Every line below that includes "picture" counts toward the total. Report that total alone.

►

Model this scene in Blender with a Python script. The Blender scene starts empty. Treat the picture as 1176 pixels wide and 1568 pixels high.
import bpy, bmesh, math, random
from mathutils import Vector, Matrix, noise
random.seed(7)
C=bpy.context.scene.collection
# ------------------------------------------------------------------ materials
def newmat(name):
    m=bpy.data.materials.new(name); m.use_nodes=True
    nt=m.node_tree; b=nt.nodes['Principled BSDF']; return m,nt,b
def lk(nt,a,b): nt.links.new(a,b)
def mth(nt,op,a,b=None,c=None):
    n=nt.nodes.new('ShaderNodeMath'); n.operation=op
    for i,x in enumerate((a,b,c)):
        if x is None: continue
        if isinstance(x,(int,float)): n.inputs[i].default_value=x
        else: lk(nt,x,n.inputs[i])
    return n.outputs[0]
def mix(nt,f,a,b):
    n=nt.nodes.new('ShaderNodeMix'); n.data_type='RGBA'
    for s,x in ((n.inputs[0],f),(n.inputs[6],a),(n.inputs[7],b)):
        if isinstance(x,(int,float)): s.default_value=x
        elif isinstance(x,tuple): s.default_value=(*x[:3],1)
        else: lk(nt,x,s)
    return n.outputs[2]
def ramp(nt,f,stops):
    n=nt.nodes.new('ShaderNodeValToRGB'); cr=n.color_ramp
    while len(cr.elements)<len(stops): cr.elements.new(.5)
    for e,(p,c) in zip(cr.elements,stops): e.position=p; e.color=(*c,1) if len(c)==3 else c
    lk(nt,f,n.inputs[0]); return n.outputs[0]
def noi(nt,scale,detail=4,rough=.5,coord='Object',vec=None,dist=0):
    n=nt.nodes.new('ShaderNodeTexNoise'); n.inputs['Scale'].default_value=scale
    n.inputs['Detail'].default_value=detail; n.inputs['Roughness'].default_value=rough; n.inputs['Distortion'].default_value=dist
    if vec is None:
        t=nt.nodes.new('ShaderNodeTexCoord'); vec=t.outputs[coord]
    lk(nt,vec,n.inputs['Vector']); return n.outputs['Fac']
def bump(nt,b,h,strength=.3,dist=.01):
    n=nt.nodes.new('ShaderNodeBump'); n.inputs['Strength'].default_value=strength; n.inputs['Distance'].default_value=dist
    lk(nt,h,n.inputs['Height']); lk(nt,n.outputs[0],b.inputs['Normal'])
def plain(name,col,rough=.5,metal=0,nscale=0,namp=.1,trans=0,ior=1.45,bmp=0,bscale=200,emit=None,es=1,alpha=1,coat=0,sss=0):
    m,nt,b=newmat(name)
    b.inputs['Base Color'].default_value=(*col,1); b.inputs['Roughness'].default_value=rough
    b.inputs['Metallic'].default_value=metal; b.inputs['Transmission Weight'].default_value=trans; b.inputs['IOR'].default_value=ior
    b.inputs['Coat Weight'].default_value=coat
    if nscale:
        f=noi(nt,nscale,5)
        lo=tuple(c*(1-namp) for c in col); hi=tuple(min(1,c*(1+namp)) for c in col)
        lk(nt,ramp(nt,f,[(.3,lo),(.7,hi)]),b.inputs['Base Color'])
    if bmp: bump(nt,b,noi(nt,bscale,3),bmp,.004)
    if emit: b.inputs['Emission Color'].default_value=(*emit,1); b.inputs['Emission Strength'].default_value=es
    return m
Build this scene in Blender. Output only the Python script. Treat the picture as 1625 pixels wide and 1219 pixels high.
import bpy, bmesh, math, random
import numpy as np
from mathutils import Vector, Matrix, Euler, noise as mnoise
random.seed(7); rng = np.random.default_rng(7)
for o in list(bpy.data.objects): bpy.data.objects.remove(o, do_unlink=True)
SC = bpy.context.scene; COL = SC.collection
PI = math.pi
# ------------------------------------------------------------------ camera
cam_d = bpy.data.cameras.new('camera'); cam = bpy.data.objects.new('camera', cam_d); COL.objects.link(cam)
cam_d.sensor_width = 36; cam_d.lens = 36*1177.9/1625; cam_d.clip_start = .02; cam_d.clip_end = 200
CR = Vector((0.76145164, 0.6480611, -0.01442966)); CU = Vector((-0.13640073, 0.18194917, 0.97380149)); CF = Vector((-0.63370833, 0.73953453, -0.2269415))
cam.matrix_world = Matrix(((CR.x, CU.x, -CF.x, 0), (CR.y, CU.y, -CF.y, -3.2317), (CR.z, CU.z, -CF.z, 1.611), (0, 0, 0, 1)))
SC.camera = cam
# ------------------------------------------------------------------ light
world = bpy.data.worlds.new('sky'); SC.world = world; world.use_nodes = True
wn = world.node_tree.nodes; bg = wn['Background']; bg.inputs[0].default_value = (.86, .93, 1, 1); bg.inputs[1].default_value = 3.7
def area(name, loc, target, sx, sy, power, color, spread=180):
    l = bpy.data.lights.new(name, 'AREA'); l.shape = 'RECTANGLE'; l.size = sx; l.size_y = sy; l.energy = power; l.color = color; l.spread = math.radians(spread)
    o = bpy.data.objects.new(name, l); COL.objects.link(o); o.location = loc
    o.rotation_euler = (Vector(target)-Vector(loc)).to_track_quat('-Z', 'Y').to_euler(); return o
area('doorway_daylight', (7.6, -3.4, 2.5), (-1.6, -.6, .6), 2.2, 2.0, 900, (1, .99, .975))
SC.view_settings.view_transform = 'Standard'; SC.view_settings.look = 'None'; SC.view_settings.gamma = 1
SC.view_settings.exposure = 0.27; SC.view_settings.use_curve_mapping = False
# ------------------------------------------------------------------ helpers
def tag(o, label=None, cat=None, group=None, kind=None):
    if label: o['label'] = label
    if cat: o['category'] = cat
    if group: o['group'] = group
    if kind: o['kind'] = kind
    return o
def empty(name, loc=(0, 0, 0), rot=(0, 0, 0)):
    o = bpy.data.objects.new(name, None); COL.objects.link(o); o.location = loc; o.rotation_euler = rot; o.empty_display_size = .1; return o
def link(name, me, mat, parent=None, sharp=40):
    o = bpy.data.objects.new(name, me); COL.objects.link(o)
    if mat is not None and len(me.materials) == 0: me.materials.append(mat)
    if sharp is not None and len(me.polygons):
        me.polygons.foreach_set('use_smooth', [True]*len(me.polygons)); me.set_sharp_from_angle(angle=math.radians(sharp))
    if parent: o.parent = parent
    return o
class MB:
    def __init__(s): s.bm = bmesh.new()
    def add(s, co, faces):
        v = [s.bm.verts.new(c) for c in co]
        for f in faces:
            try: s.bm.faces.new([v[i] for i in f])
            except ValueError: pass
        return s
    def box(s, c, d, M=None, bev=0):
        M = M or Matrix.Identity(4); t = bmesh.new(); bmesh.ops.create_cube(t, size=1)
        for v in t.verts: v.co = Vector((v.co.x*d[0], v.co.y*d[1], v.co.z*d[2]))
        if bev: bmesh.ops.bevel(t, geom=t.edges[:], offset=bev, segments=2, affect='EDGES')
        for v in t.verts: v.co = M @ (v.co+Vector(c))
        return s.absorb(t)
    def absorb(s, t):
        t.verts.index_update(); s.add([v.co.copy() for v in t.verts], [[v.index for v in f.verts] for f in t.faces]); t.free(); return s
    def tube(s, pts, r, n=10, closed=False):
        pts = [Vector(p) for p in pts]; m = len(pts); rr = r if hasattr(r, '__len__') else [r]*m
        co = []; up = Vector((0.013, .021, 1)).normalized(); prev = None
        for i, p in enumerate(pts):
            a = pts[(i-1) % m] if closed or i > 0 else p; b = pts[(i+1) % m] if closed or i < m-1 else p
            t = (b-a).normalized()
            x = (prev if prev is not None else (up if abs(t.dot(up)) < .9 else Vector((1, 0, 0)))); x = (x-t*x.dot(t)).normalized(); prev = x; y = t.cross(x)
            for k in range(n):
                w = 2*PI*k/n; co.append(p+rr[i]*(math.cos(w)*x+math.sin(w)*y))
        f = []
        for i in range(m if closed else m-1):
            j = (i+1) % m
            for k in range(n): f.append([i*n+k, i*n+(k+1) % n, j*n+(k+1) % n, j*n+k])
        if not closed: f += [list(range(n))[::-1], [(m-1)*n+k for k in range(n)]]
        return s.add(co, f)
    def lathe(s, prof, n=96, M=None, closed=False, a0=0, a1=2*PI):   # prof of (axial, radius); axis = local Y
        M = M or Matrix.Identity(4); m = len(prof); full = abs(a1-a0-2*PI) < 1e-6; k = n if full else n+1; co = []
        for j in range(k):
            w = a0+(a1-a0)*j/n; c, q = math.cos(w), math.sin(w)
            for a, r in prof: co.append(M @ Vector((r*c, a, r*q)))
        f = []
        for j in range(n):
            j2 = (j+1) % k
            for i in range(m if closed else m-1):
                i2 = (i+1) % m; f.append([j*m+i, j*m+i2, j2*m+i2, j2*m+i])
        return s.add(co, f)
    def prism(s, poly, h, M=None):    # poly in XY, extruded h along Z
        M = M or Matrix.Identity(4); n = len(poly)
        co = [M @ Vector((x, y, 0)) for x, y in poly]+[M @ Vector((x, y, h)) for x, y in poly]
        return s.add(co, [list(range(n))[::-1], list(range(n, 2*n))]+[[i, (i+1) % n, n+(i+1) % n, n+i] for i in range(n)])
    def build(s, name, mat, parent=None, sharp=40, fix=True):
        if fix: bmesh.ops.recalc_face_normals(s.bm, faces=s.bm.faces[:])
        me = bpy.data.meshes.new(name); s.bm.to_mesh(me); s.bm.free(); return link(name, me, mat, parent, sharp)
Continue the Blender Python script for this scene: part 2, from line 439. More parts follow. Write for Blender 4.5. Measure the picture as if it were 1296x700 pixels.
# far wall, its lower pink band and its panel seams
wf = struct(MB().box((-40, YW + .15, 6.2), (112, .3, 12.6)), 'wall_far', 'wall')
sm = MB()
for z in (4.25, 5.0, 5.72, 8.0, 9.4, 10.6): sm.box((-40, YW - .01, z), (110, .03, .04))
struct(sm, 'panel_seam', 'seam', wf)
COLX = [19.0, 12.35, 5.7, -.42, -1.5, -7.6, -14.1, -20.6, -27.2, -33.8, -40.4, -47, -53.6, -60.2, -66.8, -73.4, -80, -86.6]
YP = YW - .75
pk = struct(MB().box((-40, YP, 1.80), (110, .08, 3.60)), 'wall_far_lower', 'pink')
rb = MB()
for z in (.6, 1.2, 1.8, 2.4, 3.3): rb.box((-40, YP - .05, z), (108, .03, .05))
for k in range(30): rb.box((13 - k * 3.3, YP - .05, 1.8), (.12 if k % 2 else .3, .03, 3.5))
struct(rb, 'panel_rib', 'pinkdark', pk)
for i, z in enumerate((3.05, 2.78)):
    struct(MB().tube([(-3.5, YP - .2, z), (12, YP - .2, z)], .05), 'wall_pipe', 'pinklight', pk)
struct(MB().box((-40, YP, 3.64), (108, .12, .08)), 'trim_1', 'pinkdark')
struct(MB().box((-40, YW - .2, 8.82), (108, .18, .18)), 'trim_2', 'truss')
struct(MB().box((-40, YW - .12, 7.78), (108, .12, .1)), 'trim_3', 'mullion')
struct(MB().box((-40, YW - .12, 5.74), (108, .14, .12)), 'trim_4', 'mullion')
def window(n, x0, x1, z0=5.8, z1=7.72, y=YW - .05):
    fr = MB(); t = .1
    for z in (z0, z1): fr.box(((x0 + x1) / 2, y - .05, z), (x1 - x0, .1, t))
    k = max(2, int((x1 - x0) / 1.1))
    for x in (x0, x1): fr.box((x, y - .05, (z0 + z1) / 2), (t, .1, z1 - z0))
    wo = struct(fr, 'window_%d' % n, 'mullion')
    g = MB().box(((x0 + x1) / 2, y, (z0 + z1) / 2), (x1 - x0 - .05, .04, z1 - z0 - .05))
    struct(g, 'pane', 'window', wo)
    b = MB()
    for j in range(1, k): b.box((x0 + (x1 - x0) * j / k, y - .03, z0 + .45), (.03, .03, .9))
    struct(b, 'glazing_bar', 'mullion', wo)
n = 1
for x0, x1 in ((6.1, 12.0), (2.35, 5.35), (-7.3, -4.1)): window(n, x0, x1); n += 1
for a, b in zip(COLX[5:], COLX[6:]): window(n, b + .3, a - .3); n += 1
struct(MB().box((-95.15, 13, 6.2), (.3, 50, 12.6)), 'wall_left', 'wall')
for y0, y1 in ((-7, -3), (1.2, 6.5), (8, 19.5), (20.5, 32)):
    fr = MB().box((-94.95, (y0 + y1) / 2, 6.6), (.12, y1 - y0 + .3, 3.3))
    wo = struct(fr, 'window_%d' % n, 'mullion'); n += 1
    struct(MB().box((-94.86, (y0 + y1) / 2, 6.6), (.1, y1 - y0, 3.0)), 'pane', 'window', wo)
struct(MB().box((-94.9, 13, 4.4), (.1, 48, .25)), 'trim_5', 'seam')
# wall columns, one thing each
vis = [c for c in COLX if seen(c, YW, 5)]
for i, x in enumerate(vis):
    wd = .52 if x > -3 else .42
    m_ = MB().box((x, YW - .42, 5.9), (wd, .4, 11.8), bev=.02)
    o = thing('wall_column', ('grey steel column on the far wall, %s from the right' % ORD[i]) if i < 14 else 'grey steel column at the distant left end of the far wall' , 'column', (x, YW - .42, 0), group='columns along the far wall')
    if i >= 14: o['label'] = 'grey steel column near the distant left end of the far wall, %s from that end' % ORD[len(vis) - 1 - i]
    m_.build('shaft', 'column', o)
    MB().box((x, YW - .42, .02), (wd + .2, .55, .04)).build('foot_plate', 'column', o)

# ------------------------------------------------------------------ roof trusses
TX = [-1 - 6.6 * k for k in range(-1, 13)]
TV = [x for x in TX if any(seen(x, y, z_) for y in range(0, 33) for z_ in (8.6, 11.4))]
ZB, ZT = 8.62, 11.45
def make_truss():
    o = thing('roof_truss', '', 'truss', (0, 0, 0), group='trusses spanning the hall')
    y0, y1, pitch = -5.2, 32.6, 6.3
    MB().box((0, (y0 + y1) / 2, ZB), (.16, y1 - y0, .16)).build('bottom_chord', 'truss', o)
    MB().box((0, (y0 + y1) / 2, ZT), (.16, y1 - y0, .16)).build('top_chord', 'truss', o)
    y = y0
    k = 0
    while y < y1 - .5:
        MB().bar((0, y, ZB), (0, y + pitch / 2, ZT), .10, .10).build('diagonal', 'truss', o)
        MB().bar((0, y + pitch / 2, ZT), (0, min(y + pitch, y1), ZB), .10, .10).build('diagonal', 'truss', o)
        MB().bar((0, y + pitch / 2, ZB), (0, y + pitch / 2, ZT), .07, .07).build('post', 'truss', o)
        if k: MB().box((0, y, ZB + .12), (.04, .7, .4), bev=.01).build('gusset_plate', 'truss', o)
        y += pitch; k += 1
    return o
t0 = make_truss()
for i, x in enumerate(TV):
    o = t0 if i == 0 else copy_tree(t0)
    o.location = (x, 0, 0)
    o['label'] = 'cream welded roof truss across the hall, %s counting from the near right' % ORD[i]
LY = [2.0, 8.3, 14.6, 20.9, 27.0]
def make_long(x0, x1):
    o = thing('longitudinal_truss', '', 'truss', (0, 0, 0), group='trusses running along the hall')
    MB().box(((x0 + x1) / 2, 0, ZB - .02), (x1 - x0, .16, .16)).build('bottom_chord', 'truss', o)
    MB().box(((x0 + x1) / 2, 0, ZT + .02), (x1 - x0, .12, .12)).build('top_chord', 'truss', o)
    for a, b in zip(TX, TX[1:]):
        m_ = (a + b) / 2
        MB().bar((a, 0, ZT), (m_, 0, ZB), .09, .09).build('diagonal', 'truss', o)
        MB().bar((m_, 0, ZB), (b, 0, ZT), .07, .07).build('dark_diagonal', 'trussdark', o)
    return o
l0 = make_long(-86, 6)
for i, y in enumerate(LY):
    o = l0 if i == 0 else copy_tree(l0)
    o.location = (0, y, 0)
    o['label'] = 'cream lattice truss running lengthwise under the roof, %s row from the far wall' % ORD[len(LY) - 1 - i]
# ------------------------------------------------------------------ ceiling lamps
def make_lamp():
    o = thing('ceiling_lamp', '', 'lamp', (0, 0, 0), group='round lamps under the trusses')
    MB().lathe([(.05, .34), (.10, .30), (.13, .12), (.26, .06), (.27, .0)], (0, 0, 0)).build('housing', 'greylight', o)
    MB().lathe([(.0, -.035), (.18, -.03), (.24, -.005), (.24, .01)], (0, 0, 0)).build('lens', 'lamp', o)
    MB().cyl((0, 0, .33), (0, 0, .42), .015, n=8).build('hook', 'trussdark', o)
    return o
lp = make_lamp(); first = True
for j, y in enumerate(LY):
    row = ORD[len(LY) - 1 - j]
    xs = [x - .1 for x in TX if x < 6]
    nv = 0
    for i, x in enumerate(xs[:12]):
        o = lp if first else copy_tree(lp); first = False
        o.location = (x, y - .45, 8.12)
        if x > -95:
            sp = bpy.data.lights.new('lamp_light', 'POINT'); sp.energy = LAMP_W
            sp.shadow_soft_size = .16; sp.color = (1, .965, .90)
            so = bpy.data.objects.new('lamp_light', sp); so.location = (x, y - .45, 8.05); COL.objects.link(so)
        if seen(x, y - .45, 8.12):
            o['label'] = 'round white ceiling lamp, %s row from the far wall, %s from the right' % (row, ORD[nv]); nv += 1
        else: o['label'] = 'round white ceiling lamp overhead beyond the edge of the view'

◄

> [Task solution] 3